Bond markets are betting that increased US government borrowing won't add to inflation. They might be right – for a while
August 16, 2018

For decades, it has been considered common sense that governments should borrow more in bad times and less in good ones. President Trump is ignoring this principle.

The Congressional Budget Office forecasts that US government borrowing will rise from under $800bn this year to over $1 trillion in 2020 – almost 5 per cent of GDP – and will rise even further thereafter. That would mean that government debt would exceed annual GDP in the 2030s.

This increased borrowing isn’t a response to a weak economy; the official unemployment rate is under 4 per cent for the first time since 1969. Instead, it is a deliberate policy move: the OECD calculates that fiscal policy will ease by 2.5 per cent of GDP this year and a further 1 per cent of GDP next year.

This has had a curious effect on bond markets. On the one hand it has raised real yields: the five-year inflation-proofed yield recently hit a nine-year high. But it has had less impact upon nominal yields. In other words, it hasn’t much changed inflation expectations. Bond markets expect inflation to average less than 2 per cent over the next five years, which is why they don’t expect much of a rise in interest rates: futures markets are pricing in a fed funds rate of only 2.7 per cent by 2020.

This is puzzling. Orthodox economics tells us that government borrowing adds to aggregate demand. When the economy is operating around full capacity, this should raise inflation, which should mean higher interest rates. Even if investors are relaxed about the extra supply of bonds, they should be worried about this.

So why aren’t they? It’s because bond markets are in effect betting on a continuation of what we’ve seen in recent years – a flat Phillips curve, or inflation not responding much to low unemployment. There are three big reasons why they might be right:

- Globalisation. An open economy can respond to capacity shortages simply by buying from abroad. Capacity constraints are replaced with a balance of payments constraint. But the US – thanks to its 'exorbitant privilege' (strong overseas demand for US dollars) can run big overseas deficits, at least for a while.

- Weak workers. Workers lack the bargaining power to push for higher pay. This is why labour’s share of GDP has fallen in recent years. One reason for this is that the workforce is more atomised. But another reason is that there is hidden unemployment – people outside the measured labour force who want to work. A wider measure of unemployment, which counts some of these, puts the jobless rate at 7.5 per cent.

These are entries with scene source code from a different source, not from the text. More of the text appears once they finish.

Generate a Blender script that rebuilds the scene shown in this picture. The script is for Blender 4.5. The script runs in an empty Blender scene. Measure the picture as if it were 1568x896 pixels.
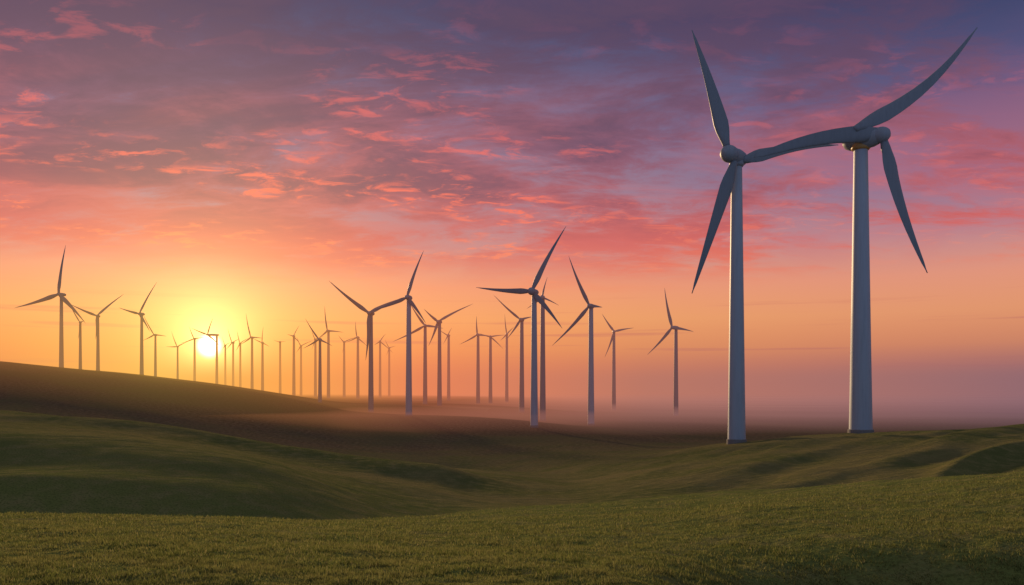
import bpy, math, random
import numpy as np
from mathutils import Vector
random.seed(4); rng=np.random.default_rng(7)
scene=bpy.context.scene
F=1220.0; CX=784.0; HY=600.0
SUN_AZ=math.radians(-20.8); SUN_EL=math.radians(3.05); LAMP_EL=math.radians(10.0)

def lin(c):
    return tuple(((v/255)/12.92 if v/255<=0.04045 else ((v/255+0.055)/1.055)**2.4) for v in c)
def rgba(c): return lin(c)+(1.0,)

# ------------------------------------------------------------------ camera
cam=bpy.data.cameras.new("camera"); camo=bpy.data.objects.new("camera",cam)
scene.collection.objects.link(camo)
cam.sensor_width=36; cam.lens=36*F/1568; cam.shift_y=(HY-448)/1568
cam.clip_start=0.1; cam.clip_end=100000
camo.location=(0,0,0); camo.rotation_euler=(math.radians(90),0,0)
scene.camera=camo
scene.view_settings.view_transform='Standard'

# ------------------------------------------------------------------ node helper
class NT:
    def __init__(s,nt): s.nt=nt; s.n=nt.nodes; s.l=nt.links
    def new(s,t,**k):
        n=s.n.new(t)
        for a,b in k.items(): setattr(n,a,b)
        return n
    def put(s,sock,v):
        if isinstance(v,bpy.types.NodeSocket): s.l.new(v,sock)
        elif v is not None: sock.default_value=v
    def m(s,op,a,b=None,c=None,clamp=False):
        n=s.new('ShaderNodeMath',operation=op); n.use_clamp=clamp
        s.put(n.inputs[0],a); s.put(n.inputs[1],b); s.put(n.inputs[2],c)
        return n.outputs[0]
    def vm(s,op,a,b=None,out=0):
        n=s.new('ShaderNodeVectorMath',operation=op)
        s.put(n.inputs[0],a)
        if b is not None: s.put(n.inputs[1],b)
        return n.outputs[out]
    def mr(s,v,a,b,c=0.0,d=1.0,smooth=True):
        n=s.new('ShaderNodeMapRange'); n.interpolation_type='SMOOTHSTEP' if smooth else 'LINEAR'
        s.put(n.inputs[0],v)
        for i,q in enumerate((a,b,c,d)): s.put(n.inputs[i+1],q)
        return n.outputs[0]
    def ramp(s,v,stops):
        n=s.new('ShaderNodeValToRGB'); e=n.color_ramp.elements
        while len(e)<len(stops): e.new(0.5)
        for i,(p,c) in enumerate(stops):
            e[i].position=p; e[i].color=c
        s.put(n.inputs[0],v); return n.outputs[0]
    def mix(s,f,a,b,bt='MIX'):
        n=s.new('ShaderNodeMix',data_type='RGBA',blend_type=bt)
        s.put(n.inputs[0],f); s.put(n.inputs[6],a); s.put(n.inputs[7],b)
        return n.outputs[2]
    def noise(s,vec,scale,detail=6,rough=0.55,dist=0.0,lac=2.0):
        n=s.new('ShaderNodeTexNoise'); s.put(n.inputs['Vector'],vec)
        n.inputs['Scale'].default_value=scale; n.inputs['Detail'].default_value=detail
        n.inputs['Roughness'].default_value=rough; n.inputs['Distortion'].default_value=dist
        n.inputs['Lacunarity'].default_value=lac
        return n.outputs[0]
    def comb(s,x,y,z):
        n=s.new('ShaderNodeCombineXYZ'); s.put(n.inputs[0],x); s.put(n.inputs[1],y); s.put(n.inputs[2],z); return n.outputs[0]
    def sep(s,v):
        n=s.new('ShaderNodeSeparateXYZ'); s.put(n.inputs[0],v); return n.outputs

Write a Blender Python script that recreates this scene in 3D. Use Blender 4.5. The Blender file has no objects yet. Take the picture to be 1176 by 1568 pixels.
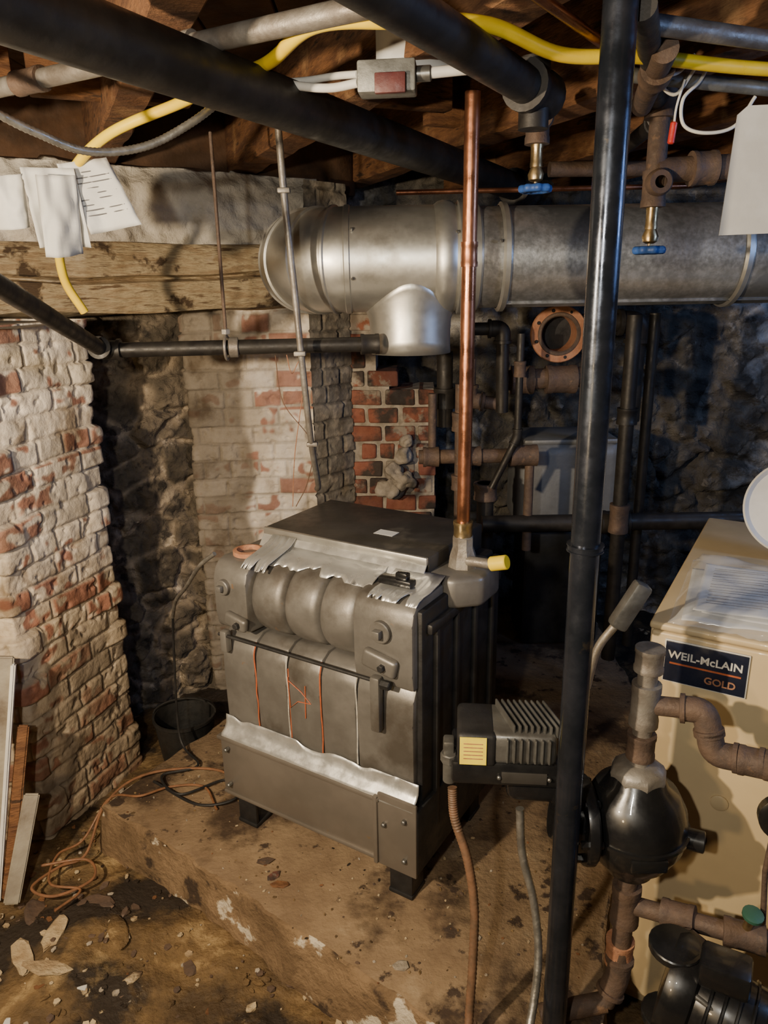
import bpy, bmesh, math, random
from mathutils import Vector, Matrix, noise
random.seed(7)
V=Vector
col=bpy.context.scene.collection

# ------------------------------------------------------------------ camera
cd=bpy.data.cameras.new("camera"); cam=bpy.data.objects.new("camera",cd); col.objects.link(cam)
cd.sensor_fit='VERTICAL'; cd.sensor_height=36; cd.sensor_width=27; cd.lens=26.0; cd.clip_start=0.02
p=math.radians(17); r=math.radians(1)
F=V((0,math.cos(p),-math.sin(p))); U0=V((0,math.sin(p),math.cos(p))); R0=V((1,0,0))
Rr=R0*math.cos(r)-U0*math.sin(r); Uu=U0*math.cos(r)+R0*math.sin(r)
m=Matrix.Identity(4)
for i in range(3):
    m[i][0]=Rr[i]; m[i][1]=Uu[i]; m[i][2]=-F[i]
m[2][3]=1.6
cam.matrix_world=m
bpy.context.scene.camera=cam

# ------------------------------------------------------------------ materials
def ramp(nt,fac,stops):
    n=nt.nodes.new('ShaderNodeValToRGB')
    e=n.color_ramp.elements
    while len(e)<len(stops): e.new(0.5)
    for i,(pos,c) in enumerate(stops):
        e[i].position=pos; e[i].color=(c[0],c[1],c[2],1) if not isinstance(c,(int,float)) else (c,c,c,1)
    nt.links.new(fac,n.inputs[0]); return n.outputs[0]
def tex(nt,scale,detail=6,rough=.6,stretch=None,off=0):
    tc=nt.nodes.new('ShaderNodeTexCoord'); mp=nt.nodes.new('ShaderNodeMapping')
    nt.links.new(tc.outputs['Object'],mp.inputs[0])
    if stretch: mp.inputs['Scale'].default_value=stretch
    mp.inputs['Location'].default_value=(off,off*.7,off*.3)
    n=nt.nodes.new('ShaderNodeTexNoise'); n.inputs['Scale'].default_value=scale
    n.inputs['Detail'].default_value=detail; n.inputs['Roughness'].default_value=rough
    nt.links.new(mp.outputs[0],n.inputs[0]); return n.outputs[0]
def mix(nt,f,a,b,mode='MIX'):
    n=nt.nodes.new('ShaderNodeMix'); n.data_type='RGBA'; n.blend_type=mode
    if isinstance(f,(int,float)): n.inputs[0].default_value=f
    else: nt.links.new(f,n.inputs[0])
    for i,x in ((6,a),(7,b)):
        if isinstance(x,tuple): n.inputs[i].default_value=(x[0],x[1],x[2],1)
        else: nt.links.new(x,n.inputs[i])
    return n.outputs[2]
def mat(name,c1,c2=None,c3=None,scale=12,rough=.6,metal=0,bump=.3,bscale=60,lo=.4,hi=.62,stretch=None,
        spots=None,attr=False,rvar=.15,coat=0,bdist=.004,spots2=None):
    M=bpy.data.materials.new(name); M.use_nodes=True; nt=M.node_tree; b=nt.nodes['Principled BSDF']
    c2=c2 or c1
    f=tex(nt,scale,stretch=stretch,off=3.1)
    st=[(lo,c1),(hi,c2)]
    if c3: st.append((min(.95,hi+.1),c3))
    c=ramp(nt,f,st)
    for sp,of in ((spots,9.7),(spots2,17.3)):
        if sp:
            f2=tex(nt,sp[1],off=of,detail=8)
            c=mix(nt,ramp(nt,f2,[(sp[2],0),(sp[2]+sp[3],1)]),c,sp[0])
    if attr:
        a=nt.nodes.new('ShaderNodeAttribute'); a.attribute_name='tint'
        c=mix(nt,1.0,c,a.outputs['Color'],'MULTIPLY')
    nt.links.new(c,b.inputs['Base Color'])
    b.inputs['Metallic'].default_value=metal
    fr=tex(nt,scale*2.3,off=5)
    nt.links.new(ramp(nt,fr,[(.3,max(.03,rough-rvar)),(.7,min(1,rough+rvar))]),b.inputs['Roughness'])
    if coat: b.inputs['Coat Weight'].default_value=coat
    if bump:
        bn=nt.nodes.new('ShaderNodeBump'); bn.inputs['Strength'].default_value=bump; bn.inputs['Distance'].default_value=bdist
        nt.links.new(tex(nt,bscale,detail=8,stretch=stretch),bn.inputs['Height']); nt.links.new(bn.outputs[0],b.inputs['Normal'])
    return M
M_mas=mat("painted_masonry",(1,.97,.92),(.84,.80,.73),(.62,.57,.50),scale=16,hi=.6,rough=.92,bump=1,bscale=60,attr=True,bdist=.004,spots=((.44,.37,.29),5,.55,.12))
M_bh=mat("brick_worn",(.36,.31,.25),(.25,.20,.16),scale=14,rough=.9,bump=1,bscale=50,spots=((.22,.08,.045),11,.5,.06),attr=True)
M_br=mat("brick_red",(.21,.068,.042),(.28,.105,.065),scale=15,rough=.9,bump=.9,bscale=60,spots=((.34,.28,.22),10,.58,.05),spots2=((.045,.032,.026),7,.50,.1),attr=True)
M_mort=mat("mortar",(.36,.31,.25),(.20,.17,.13),scale=20,rough=.95,bump=1,bscale=90)
M_stone=mat("rubble_stone",(.080,.064,.046),(.15,.12,.085),(.035,.028,.022),scale=11,rough=.95,bump=1,bscale=55,attr=True,bdist=.014,spots=((.24,.20,.15),7,.60,.05),spots2=((.04,.032,.025),15,.58,.06))  # dark stone, darkened further in colour to stand in for the recess shade
M_stonew=mat("cellar_stone",(.080,.070,.057),(.14,.125,.10),(.04,.036,.03),scale=9,rough=.95,bump=1,bscale=45,attr=True,bdist=.018,spots=((.50,.48,.44),2.1,.55,.07),spots2=((.20,.18,.15),13,.60,.05))
M_plast=mat("rough_plaster",(.68,.64,.56),(.48,.44,.38),(.26,.22,.16),scale=7,hi=.64,rough=.9,bump=1,bscale=26,bdist=.014,spots=((.18,.14,.095),5,.60,.08))
M_timber=mat("hewn_timber",(.33,.235,.135),(.50,.40,.25),(.14,.085,.045),scale=9,rough=.9,bump=1,bscale=38,stretch=(1,1,7),hi=.56,bdist=.010,spots=((.08,.05,.028),8,.59,.05),spots2=((.56,.48,.36),5,.60,.08))
M_joist=mat("joist_wood",(.10,.042,.017),(.20,.09,.035),(.045,.022,.011),scale=9,hi=.58,rough=.85,bump=1,bscale=40,stretch=(1,1,5),spots=((.28,.15,.065),6,.60,.08),bdist=.006)
M_board=mat("floorboard_wood",(.05,.026,.013),(.10,.05,.024),scale=8,rough=.85,bump=.8,bscale=35)
M_floor=mat("dirt_floor",(.060,.036,.016),(.17,.105,.042),(.38,.265,.125),scale=5.5,hi=.575,rough=.75,rvar=.25,bump=1,bscale=42,bdist=.012,spots=((.022,.014,.008),3.3,.49,.09),spots2=((.48,.37,.21),8,.665,.02))
M_pad=mat("concrete_pad",(.155,.102,.058),(.23,.16,.093),(.31,.235,.15),scale=6,rough=.85,bump=1,bscale=50,bdist=.006,spots=((.045,.026,.014),3.5,.50,.09),spots2=((.04,.024,.015),16,.59,.05))
M_pade=mat("pad_edge_concrete",(.14,.088,.045),(.235,.155,.085),scale=9,rough=.9,bump=1,bscale=40,bdist=.012,spots=((.56,.49,.38),6,.58,.025),spots2=((.045,.027,.016),9,.55,.06))
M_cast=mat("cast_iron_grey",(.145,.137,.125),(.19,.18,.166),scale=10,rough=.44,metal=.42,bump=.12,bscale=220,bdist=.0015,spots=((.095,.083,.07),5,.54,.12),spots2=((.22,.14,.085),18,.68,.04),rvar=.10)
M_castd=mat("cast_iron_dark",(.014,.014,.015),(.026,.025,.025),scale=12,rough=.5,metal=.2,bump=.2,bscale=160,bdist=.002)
M_jack=mat("jacket_steel_dark",(.045,.042,.038),(.07,.065,.06),scale=6,rough=.42,metal=.35,bump=0,spots=((.11,.10,.085),9,.60,.1))
M_skirt=mat("skirt_steel",(.17,.15,.128),(.215,.19,.163),scale=5,rough=.40,metal=.5,bump=0,rvar=.06,spots=((.22,.155,.09),14,.68,.05))
M_foil=mat("insulation_foil",(.62,.63,.62),(.72,.72,.70),scale=12,rough=.36,metal=.75,bump=.2,bscale=22,bdist=.003)
M_galv=mat("galvanized_steel",(.50,.49,.45),(.58,.57,.53),(.52,.51,.48),scale=12,rough=.40,metal=.85,bump=.04,bscale=20,rvar=.06,spots=((.36,.34,.30),5,.60,.10))
M_galvr=mat("galvanized_steel_spangled",(.42,.43,.43),(.60,.61,.62),(.46,.47,.48),scale=45,rough=.35,metal=.86,bump=.08,bscale=60,rvar=.06,spots=((.33,.34,.35),4,.56,.05))
M_bpipe=mat("black_iron_pipe",(.018,.016,.015),(.032,.028,.024),scale=14,rough=.52,metal=.3,bump=.15,bscale=120,bdist=.002)
M_blue=mat("dark_steel_pipe",(.032,.038,.050),(.055,.06,.078),scale=12,rough=.24,metal=.75,bump=.08,bscale=70,spots=((.09,.075,.06),20,.66,.05),bdist=.002)
M_grpipe=mat("weathered_pipe",(.28,.26,.23),(.18,.155,.13),scale=18,rough=.5,metal=.5,bump=.3,bscale=90)
M_rust=mat("rusty_pipe",(.13,.085,.06),(.085,.06,.048),(.21,.125,.075),scale=22,rough=.7,metal=.3,bump=.6,bscale=90)
M_orust=mat("orange_rust",(.34,.15,.08),(.42,.21,.12),(.22,.10,.06),scale=25,rough=.8,metal=.1,bump=.6,bscale=90)
M_cop=mat("copper",(.42,.18,.095),(.33,.14,.08),(.22,.10,.06),scale=9,rough=.32,metal=.9,bump=.1,bscale=60)
M_brass=mat("brass",(.38,.28,.14),(.26,.19,.10),scale=20,rough=.38,metal=.9,bump=.1)
M_yel=mat("yellow_jacket",(.85,.62,.02),(.75,.50,.02),scale=10,rough=.4,bump=.1)
M_ylab=mat("yellow_label",(.85,.70,.05),(.80,.62,.05),scale=40,rough=.5,bump=0)
M_wht=mat("white_plastic",(.66,.65,.61),(.56,.54,.50),scale=10,rough=.5,bump=.1)
M_pane=mat("weathered_white_board",(.30,.27,.21),(.21,.18,.14),(.13,.10,.07),scale=8,rough=.7,bump=.5)
M_paper=mat("paper",(.62,.62,.60),(.54,.54,.52),scale=9,rough=.7,bump=.15,bscale=14,bdist=.01)
M_pprt=mat("printed_ink",(.12,.12,.13),rough=.8,bump=0)
M_beige=mat("beige_enamel",(.60,.47,.27),(.54,.42,.245),scale=4,rough=.42,bump=0,coat=.2,spots=((.40,.31,.185),5,.64,.1))
M_black=mat("black_enamel",(.009,.009,.010),(.014,.014,.014),scale=10,rough=.30,metal=.05,bump=.04,bscale=90,coat=.25,bdist=.001)
M_alu=mat("cast_aluminium",(.20,.20,.19),(.135,.13,.12),scale=16,rough=.42,metal=.7,bump=.1)
M_bluep=mat("blue_handle",(.03,.10,.35),(.02,.06,.22),scale=30,rough=.5)
M_greenp=mat("green_handle",(.03,.10,.065),rough=.5)
M_rubber=mat("black_rubber",(.010,.010,.010),(.02,.018,.016),rough=.6)
M_org=mat("orange_sealant",(.42,.10,.035),(.30,.08,.03),scale=60,rough=.6)
M_seal=mat("pale_sealant",(.46,.44,.39),(.28,.26,.22),scale=60,rough=.7)
M_tank=mat("grey_tank",(.20,.205,.21),(.15,.155,.16),scale=5,rough=.5,metal=.3)
M_lamp=mat("grey_box",(.25,.25,.23),(.16,.16,.15),scale=20,rough=.5,metal=.5)
M_dred=mat("dark_red_box",(.12,.03,.025),(.08,.02,.02),scale=20,rough=.5)
M_bx=mat("armored_cable_steel",(.38,.37,.34),(.26,.25,.23),scale=30,rough=.4,metal=.8)
M_brn=mat("brown_cable",(.17,.09,.05),(.10,.06,.035),scale=30,rough=.6)
M_ocord=mat("orange_brown_cord",(.22,.10,.045),(.14,.065,.03),scale=30,rough=.6)
M_redp=mat("red_wire_nut",(.5,.03,.02),rough=.4)
M_dbl=mat("badge_navy",(.015,.018,.035),rough=.3,bump=0)
M_film=bpy.data.materials.new("clear_plastic_film"); M_film.use_nodes=True
b_=M_film.node_tree.nodes['Principled BSDF']; b_.inputs['Base Color'].default_value=(.9,.92,.95,1); b_.inputs['Roughness'].default_value=.12; b_.inputs['Alpha'].default_value=.15

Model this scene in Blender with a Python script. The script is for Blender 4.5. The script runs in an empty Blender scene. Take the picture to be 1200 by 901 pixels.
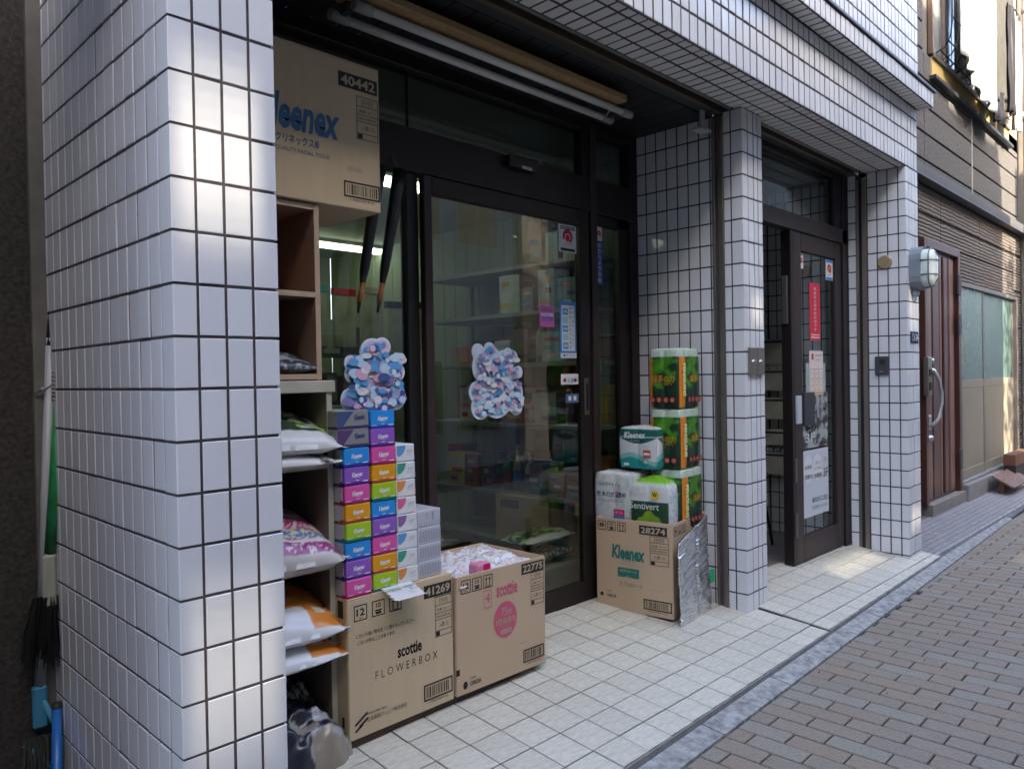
import bpy, math, random
from mathutils import Vector, Matrix
R=math.radians; rnd=random.Random(7)
S=0.117            # metres per tile course; all coordinates below are in courses
scene=bpy.context.scene
# ---------------------------------------------------------------- camera
YAW,PIT,ROL=0.79656107,-0.01071987,0.01720094
CAM=Vector((-5.7141,-14.4213,10.985))
def cam_axes():
    f=Vector((math.sin(YAW)*math.cos(PIT),math.cos(YAW)*math.cos(PIT),math.sin(PIT)))
    r=Vector((math.cos(YAW),-math.sin(YAW),0)); d=f.cross(r); c,s=math.cos(ROL),math.sin(ROL)
    return c*r+s*d,-s*r+c*d,f
AR,AD,AF=cam_axes()
cd=bpy.data.cameras.new('camera'); cam=bpy.data.objects.new('camera',cd); scene.collection.objects.link(cam); scene.camera=cam
cd.sensor_width=36; cd.lens=885.68/1200*36; cd.clip_end=2000; cd.clip_start=0.05
m=Matrix((AR,-AD,-AF)).transposed().to_4x4(); m.translation=CAM*S; cam.matrix_world=m
def project(p):
    q=Vector(p)-CAM; z=q.dot(AF)
    if z<.5: return None
    return 600+885.68*q.dot(AR)/z,450.5+885.68*q.dot(AD)/z,z
# ---------------------------------------------------------------- sky, sun, exposure
SUN_EL,SUN_AZ=R(34),R(16)      # azimuth: sun stands behind the camera, this far to the left of the street normal
sdir=Vector((-math.sin(SUN_AZ)*math.cos(SUN_EL),-math.cos(SUN_AZ)*math.cos(SUN_EL),math.sin(SUN_EL)))   # towards the sun
w=bpy.data.worlds.new('World'); scene.world=w; w.use_nodes=True; nt=w.node_tree
sky=nt.nodes.new('ShaderNodeTexSky'); sky.sky_type='NISHITA'; sky.sun_disc=False; sky.sun_elevation=SUN_EL
sky.sun_rotation=math.atan2(sdir.x,sdir.y)%(2*math.pi); sky.air_density=.85; sky.dust_density=3.6; sky.ozone_density=.7
bg=nt.nodes['Background']; bg.inputs[1].default_value=.15; nt.links.new(sky.outputs[0],bg.inputs[0])
sl=bpy.data.lights.new('sun','SUN'); sl.energy=2.4; sl.angle=R(.55); sl.color=(1,.87,.68)
so=bpy.data.objects.new('sun',sl); scene.collection.objects.link(so); so.rotation_euler=sdir.to_track_quat('Z','Y').to_euler()
vs=scene.view_settings; vs.view_transform='Standard'; vs.look='None'; vs.exposure=3.25; vs.gamma=1
scene.cycles.use_denoising=True
scene.cycles.max_bounces=10; scene.cycles.transparent_max_bounces=16; scene.cycles.sample_clamp_indirect=6
scene.cycles.caustics_reflective=False; scene.cycles.caustics_refractive=False
COL=scene.collection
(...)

- An innovations gap. Stronger demand might not raise inflation because it increases capacity. The prospect of high future demand can encourage companies to invest in innovation and training, in replacing labour with machines, or simply in ways of tweaking productive methods to raise productivity. Igal Hendel and Yossi Spiegel, two Israeli economists, have shown that even in very traditional manufacturing, productivity rises with demand with the result that capacity is “ill-defined”.

If all this is right, then Trump’s fiscal expansion is actually benign even if it does directly contradict the conventional belief that policy should be counter-cyclical. Whether it is right is, however, dubious: there must surely come some point at which strong demand does push up inflation even if we don’t know what it is.

In this sense, Mr Trump is conducting an interesting experiment. And it’s one that will end badly – although whether for conventional economics or for bond markets remains to be seen.